Because the gas resistance is a somewhat arbitrary scale, it’s much harder to set the baseline. The approach that I took was to take 5 minutes of readings every second or so (assuming that there had been an at least 20 minute burn-in run the first time that the sensor was used) and assume that the first chunk of those 5 minutes worth of readings would be unreliable because it would still be stabilising. An average of the last 50 values taken (so the last minute or so of the 5 minutes) would be the 100% air quality baseline, i.e. adding 75% to the overall score. Let’s say that the baseline is set at 50,000 Ohms, for the sake of argument. A reading of 0 Ohms would then add 0% to the overall score, a reading of 50,000 Ohms would add 75%, a reading of 25,000 Ohms would add 36.5%, and so on… Any readings higher than 50,000 would still score 75%.
Problems with calculating indoor air quality
The first, and biggest issue, is that it’s a completely arbitrary thing. It’s like converting indoor air temperature to a fixed scale from 0 to 100%, it doesn’t make much sense, and is incredibly awkward to do. I mean, you could do something like saying that the optimal temperature is 21 degrees Celsius and it’s never going to go lower than 15 degrees or higher than 30 degrees, but they’re all assumptions.

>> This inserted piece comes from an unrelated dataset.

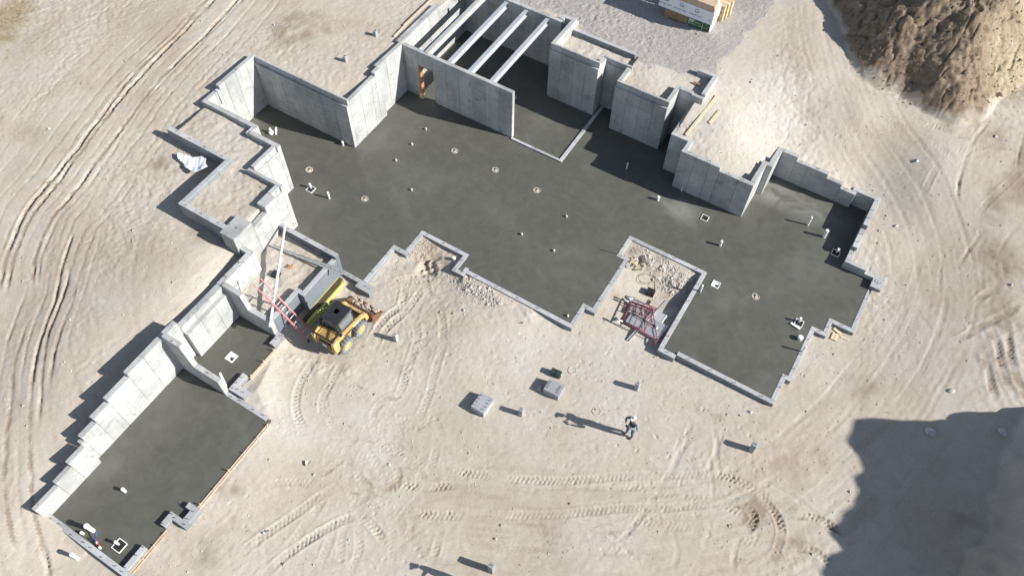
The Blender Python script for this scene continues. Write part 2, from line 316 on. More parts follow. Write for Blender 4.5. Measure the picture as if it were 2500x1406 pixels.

No two people’s homes are the same, no two rooms within anyone’s home will be the same, and a particular room’s air quality will vary at different times of the day, on different days, and depending on outside variables like weather, traffic, and so on.
How should the air quality score be comprised? The 25/75% score that I came up with was completely arbitrary and probably not correct. I suppose to more correctly set that balance you would have to come up with a measure of the relative effects of humidity and VOCs on human health.

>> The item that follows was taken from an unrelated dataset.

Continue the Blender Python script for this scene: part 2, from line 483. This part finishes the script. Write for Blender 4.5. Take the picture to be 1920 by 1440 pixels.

Ways in which my example could be improved
The baseline should probably change through time. In other words, if readings higher than the baseline are found for a period of time, then shift the baseline up to that new level.
To account for short transient spikes, a moving average might be a better way to score the air quality, to smooth out those spikes, although you lose a small amount of precision doing this.
Perhaps a nice way to set the baseline would be to take 5 minutes worth of readings in each room in your home and then use the aggregate of those readings to better set the baseline?
Other approaches
As humans, I think we like to assign numbers and scores to things, even if they’re things that don’t make sense when numbers are attached. We’re trying to turn something that is inherently qualitative into something quantitative.
The much easier, but perhaps less easy to interpret, way to do all of this is just to plot the raw resistance readings and humidity readings and then look at the trends and interpret falls and rises. For instance, you look at a day’s worth of readings and see that there was a rise in gas resistance readings when you came home in the evening and opened the bedroom window, or there was a rise in humidity during the night when you were lying in bed sweating and breathing, and so on… Less easy to instantly interpret, but probably more informative.
Perhaps the ultimate approach is to do both, and then compare the indoor air quality score through time to the raw readings and events, and see how much sense they make…?
Sorry for the long and rambling nature of that! I hope some of it might be useful though?